| Task brief |
Tally all lines containing the word "part". Give the number alone.

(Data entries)
↓

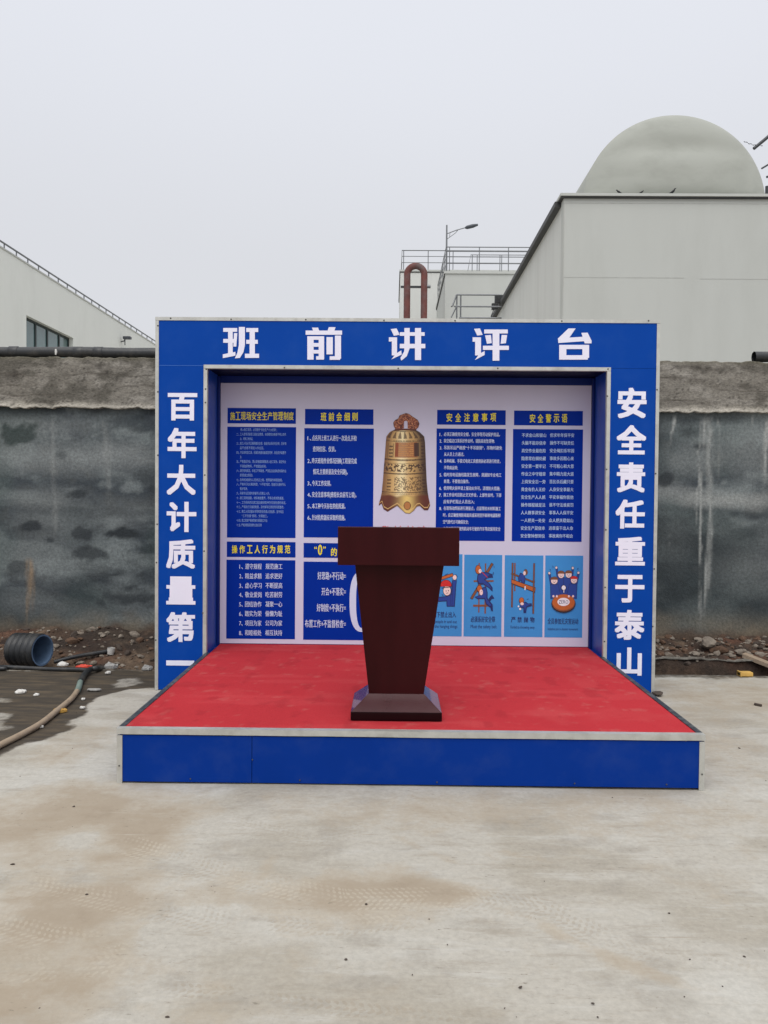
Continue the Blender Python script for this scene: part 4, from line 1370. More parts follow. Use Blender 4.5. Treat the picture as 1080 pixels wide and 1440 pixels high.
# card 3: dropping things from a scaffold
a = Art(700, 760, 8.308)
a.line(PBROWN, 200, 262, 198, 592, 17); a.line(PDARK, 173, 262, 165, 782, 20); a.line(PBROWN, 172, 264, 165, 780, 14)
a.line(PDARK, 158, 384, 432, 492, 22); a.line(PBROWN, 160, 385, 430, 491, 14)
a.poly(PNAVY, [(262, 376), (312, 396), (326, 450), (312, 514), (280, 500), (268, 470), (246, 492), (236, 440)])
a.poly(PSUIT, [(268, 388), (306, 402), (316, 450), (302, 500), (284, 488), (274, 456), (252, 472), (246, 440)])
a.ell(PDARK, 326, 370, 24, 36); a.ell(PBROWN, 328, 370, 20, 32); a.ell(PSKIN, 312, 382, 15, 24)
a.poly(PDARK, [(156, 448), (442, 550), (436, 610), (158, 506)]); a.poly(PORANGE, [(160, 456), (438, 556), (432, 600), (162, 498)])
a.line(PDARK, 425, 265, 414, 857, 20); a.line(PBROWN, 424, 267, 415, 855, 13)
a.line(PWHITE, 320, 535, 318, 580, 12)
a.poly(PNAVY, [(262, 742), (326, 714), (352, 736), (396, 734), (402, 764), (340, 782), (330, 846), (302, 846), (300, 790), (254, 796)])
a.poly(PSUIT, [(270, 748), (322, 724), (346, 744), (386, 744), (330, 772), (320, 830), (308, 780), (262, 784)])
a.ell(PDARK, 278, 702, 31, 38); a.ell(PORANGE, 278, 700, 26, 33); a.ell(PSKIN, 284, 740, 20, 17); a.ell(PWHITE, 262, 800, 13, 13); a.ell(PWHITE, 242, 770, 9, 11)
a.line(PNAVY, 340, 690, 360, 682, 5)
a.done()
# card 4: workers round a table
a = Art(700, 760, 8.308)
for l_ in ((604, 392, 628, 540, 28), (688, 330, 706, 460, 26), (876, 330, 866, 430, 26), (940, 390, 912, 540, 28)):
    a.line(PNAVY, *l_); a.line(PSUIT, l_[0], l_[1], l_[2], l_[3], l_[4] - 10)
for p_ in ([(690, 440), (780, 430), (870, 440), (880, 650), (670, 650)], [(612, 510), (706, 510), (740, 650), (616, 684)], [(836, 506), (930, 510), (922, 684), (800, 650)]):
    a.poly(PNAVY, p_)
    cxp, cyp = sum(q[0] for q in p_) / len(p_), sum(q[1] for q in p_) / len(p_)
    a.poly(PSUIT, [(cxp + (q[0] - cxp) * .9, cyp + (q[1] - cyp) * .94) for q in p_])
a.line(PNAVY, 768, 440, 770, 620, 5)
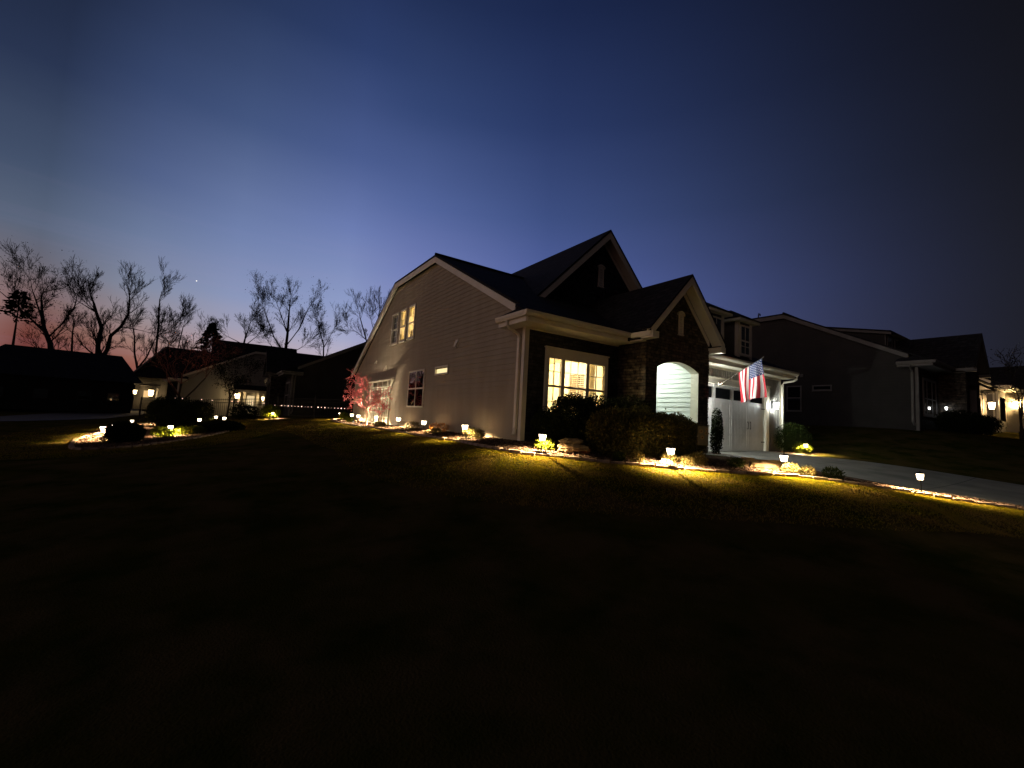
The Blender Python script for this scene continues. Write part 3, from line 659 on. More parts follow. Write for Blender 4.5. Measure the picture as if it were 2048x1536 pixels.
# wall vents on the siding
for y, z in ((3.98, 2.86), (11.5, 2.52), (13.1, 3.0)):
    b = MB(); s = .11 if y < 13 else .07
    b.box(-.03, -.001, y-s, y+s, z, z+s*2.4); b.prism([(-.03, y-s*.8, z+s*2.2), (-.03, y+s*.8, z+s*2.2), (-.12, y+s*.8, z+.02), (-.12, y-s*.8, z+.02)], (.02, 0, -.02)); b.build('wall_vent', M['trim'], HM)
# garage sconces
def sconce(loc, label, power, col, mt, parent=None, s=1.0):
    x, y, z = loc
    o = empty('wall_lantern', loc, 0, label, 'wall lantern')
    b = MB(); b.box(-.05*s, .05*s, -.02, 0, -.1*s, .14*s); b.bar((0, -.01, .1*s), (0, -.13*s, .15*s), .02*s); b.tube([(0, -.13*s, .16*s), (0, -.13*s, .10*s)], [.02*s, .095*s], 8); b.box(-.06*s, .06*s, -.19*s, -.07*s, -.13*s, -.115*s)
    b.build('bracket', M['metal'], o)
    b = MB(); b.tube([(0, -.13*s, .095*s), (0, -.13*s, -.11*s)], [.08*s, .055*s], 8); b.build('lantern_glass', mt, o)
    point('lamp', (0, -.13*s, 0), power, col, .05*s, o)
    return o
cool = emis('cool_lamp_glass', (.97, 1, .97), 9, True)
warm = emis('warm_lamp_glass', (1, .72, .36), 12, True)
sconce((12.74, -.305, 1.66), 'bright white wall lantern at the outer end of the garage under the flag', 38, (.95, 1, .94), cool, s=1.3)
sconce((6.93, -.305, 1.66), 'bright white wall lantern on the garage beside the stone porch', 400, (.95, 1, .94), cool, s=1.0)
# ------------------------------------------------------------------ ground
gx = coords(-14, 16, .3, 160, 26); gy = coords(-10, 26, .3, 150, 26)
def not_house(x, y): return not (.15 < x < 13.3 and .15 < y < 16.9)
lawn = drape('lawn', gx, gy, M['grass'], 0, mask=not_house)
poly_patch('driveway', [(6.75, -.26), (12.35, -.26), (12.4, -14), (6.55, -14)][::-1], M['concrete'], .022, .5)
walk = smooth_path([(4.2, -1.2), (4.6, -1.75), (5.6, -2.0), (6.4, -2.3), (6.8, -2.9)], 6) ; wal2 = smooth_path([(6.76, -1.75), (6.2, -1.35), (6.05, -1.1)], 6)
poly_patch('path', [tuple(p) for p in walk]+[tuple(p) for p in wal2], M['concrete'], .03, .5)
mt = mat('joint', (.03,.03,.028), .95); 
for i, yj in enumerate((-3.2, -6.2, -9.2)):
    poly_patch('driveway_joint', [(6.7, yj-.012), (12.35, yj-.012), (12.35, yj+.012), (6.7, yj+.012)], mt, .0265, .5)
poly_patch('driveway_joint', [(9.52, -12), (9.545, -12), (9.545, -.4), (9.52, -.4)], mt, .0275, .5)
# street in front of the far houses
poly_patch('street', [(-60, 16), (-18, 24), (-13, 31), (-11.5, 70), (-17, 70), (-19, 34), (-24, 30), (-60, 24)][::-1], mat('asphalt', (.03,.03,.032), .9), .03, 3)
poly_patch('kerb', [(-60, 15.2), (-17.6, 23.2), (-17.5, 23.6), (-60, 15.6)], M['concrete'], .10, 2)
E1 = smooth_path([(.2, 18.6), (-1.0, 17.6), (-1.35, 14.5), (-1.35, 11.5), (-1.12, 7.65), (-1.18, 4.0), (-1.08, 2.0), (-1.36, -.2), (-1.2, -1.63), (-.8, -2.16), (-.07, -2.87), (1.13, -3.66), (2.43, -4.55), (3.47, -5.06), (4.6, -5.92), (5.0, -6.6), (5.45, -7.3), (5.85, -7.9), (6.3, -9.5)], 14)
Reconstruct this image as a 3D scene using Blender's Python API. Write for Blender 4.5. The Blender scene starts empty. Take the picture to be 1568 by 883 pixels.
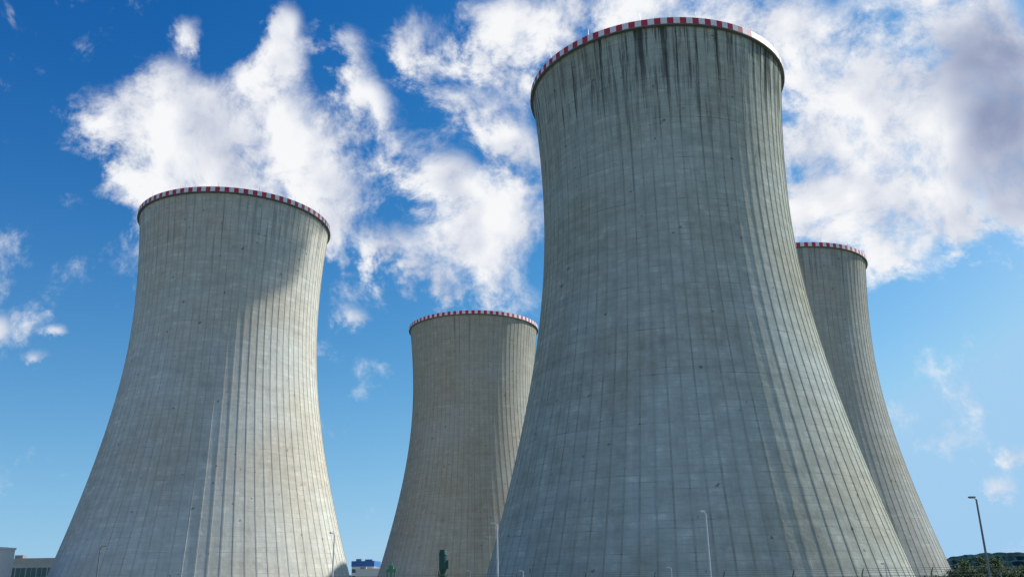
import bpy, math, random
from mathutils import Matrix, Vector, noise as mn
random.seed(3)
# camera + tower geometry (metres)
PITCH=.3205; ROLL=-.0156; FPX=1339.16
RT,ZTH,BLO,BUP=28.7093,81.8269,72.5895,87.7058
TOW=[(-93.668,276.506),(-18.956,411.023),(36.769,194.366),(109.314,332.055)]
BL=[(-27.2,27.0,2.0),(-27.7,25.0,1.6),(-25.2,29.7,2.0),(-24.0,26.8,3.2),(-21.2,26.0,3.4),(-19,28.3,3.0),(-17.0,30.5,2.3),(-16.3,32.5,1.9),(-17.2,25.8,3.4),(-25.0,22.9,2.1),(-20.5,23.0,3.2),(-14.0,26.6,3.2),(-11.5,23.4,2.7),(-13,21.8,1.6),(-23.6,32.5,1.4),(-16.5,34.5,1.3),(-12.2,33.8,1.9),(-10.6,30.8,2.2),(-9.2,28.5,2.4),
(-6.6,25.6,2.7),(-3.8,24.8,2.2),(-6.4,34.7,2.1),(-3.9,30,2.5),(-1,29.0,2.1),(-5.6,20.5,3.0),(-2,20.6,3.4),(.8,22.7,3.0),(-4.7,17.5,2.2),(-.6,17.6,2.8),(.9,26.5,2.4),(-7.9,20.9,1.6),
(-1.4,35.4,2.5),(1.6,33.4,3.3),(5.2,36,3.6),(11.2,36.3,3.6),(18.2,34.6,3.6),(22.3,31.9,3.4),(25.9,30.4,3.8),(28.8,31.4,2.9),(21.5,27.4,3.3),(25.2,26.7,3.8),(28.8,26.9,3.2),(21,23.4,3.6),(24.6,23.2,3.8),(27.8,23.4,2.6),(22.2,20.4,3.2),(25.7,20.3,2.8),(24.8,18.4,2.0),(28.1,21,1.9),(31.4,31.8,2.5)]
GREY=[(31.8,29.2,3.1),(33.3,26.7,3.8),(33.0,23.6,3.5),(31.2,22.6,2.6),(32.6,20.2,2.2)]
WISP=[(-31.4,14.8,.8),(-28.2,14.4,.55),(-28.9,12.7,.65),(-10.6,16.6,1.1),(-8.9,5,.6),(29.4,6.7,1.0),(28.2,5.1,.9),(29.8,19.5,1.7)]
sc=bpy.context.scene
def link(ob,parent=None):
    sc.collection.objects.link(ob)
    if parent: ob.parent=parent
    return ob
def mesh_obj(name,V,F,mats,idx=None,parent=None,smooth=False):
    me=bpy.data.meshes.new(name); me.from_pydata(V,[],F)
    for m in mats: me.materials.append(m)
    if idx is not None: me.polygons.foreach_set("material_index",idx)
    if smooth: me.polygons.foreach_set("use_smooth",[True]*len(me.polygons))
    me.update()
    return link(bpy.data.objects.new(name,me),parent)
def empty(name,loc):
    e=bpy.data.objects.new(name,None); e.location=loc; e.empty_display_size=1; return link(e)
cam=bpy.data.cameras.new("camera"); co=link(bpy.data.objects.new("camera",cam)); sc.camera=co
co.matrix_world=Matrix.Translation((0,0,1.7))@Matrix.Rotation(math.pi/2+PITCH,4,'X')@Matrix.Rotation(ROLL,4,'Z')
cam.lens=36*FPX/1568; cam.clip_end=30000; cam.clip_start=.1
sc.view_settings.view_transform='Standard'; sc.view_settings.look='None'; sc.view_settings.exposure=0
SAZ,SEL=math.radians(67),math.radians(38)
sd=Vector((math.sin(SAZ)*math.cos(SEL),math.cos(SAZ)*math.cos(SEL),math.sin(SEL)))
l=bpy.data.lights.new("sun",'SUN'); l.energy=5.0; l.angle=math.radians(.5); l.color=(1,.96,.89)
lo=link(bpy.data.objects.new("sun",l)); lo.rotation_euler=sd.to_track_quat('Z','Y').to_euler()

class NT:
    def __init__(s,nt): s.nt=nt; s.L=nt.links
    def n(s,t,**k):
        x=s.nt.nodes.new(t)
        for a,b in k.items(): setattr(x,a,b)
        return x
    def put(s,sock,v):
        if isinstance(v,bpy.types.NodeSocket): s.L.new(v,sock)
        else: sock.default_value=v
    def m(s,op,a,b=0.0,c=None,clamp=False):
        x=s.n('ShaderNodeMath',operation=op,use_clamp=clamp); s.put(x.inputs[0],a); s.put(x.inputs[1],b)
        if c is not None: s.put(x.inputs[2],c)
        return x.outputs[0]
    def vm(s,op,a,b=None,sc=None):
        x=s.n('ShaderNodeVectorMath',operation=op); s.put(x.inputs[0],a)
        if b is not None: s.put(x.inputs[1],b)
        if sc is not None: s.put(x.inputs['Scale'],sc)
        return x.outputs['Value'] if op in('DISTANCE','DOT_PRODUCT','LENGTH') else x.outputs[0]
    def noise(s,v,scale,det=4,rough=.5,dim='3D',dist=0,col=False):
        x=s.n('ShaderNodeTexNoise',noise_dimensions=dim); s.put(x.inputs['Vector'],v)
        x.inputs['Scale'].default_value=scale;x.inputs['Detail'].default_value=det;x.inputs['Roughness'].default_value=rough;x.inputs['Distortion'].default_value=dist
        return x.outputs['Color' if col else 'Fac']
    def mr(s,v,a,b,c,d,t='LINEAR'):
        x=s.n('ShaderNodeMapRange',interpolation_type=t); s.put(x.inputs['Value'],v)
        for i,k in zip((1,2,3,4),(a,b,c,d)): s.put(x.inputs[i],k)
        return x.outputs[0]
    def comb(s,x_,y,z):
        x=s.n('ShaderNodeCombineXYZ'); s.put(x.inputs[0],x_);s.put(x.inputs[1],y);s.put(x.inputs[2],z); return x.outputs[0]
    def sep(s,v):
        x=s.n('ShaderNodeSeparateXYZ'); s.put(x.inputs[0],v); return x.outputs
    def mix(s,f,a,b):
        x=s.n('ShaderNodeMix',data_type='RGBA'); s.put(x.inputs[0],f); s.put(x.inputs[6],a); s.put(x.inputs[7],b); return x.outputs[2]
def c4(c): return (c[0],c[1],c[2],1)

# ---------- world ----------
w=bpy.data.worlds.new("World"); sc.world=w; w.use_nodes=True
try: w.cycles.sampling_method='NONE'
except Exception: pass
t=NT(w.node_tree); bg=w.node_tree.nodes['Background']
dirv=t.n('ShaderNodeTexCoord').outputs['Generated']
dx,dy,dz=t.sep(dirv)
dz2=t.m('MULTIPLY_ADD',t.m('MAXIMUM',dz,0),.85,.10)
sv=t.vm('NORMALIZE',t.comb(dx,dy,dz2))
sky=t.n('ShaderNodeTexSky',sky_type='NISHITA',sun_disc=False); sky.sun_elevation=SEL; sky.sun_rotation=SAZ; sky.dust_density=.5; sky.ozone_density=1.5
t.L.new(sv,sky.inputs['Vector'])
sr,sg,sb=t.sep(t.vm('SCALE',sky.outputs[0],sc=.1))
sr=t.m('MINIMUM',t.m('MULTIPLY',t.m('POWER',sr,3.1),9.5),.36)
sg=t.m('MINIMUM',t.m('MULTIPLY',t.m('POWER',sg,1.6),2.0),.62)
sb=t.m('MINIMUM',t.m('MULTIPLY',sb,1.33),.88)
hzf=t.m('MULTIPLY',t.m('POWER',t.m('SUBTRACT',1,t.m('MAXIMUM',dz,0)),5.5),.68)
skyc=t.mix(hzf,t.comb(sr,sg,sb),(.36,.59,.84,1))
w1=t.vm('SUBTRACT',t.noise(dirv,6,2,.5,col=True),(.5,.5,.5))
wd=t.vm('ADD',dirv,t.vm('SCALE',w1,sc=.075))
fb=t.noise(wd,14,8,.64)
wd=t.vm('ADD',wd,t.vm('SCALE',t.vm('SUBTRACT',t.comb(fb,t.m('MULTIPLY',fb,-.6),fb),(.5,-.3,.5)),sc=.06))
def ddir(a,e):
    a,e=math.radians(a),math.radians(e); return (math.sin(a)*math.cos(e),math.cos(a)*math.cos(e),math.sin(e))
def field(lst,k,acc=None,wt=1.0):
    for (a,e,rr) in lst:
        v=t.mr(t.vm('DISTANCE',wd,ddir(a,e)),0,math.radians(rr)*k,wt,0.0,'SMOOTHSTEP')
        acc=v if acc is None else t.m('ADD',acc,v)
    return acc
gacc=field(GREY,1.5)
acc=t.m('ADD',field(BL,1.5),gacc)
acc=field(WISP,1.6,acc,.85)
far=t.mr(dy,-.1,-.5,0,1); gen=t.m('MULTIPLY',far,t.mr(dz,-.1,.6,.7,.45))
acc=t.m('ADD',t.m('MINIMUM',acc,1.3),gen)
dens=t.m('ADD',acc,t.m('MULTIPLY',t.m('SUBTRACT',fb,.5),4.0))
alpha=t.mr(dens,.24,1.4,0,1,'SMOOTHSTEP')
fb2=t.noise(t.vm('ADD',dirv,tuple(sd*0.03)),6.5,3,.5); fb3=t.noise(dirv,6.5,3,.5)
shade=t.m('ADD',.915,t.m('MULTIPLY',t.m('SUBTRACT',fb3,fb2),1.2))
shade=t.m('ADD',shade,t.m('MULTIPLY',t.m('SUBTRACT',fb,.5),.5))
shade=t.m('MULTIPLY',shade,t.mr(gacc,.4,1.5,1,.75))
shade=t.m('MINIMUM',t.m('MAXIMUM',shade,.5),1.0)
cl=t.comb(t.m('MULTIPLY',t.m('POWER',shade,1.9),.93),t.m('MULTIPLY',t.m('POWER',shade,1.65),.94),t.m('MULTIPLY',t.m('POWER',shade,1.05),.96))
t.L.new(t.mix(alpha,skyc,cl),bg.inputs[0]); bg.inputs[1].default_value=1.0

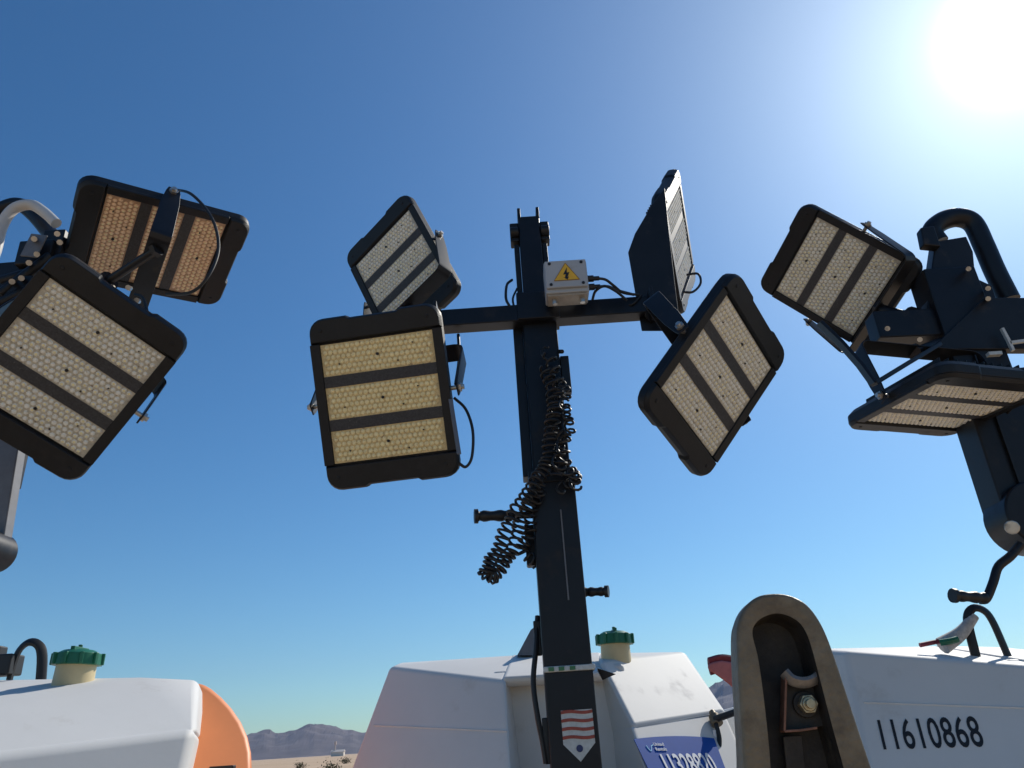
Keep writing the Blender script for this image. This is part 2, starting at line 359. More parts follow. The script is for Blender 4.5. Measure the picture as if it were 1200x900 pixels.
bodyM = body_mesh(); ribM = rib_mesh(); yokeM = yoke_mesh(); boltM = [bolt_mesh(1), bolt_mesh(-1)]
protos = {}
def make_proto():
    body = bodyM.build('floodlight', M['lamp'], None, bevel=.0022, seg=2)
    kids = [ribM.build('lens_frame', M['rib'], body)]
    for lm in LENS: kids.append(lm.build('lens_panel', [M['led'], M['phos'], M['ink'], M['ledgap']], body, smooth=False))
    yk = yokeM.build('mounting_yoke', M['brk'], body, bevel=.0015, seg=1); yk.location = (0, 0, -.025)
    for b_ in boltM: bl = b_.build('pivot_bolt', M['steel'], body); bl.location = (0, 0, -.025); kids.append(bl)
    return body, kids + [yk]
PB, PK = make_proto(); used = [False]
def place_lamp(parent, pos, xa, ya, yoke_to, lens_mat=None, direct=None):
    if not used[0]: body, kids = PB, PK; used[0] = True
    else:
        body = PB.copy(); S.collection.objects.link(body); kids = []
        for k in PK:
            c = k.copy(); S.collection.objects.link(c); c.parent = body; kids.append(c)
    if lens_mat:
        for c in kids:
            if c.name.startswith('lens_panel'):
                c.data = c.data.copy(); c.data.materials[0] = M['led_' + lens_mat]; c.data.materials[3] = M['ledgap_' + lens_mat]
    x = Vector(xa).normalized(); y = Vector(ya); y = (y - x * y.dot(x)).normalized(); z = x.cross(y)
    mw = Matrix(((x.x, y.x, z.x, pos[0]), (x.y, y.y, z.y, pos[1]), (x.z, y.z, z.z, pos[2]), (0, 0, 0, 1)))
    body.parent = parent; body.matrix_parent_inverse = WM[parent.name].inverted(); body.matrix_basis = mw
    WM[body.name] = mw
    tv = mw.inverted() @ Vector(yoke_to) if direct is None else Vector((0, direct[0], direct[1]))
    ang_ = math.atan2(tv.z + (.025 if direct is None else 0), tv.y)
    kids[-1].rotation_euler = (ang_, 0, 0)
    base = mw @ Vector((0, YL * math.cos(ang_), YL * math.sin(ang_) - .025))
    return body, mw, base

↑

| The reply |
3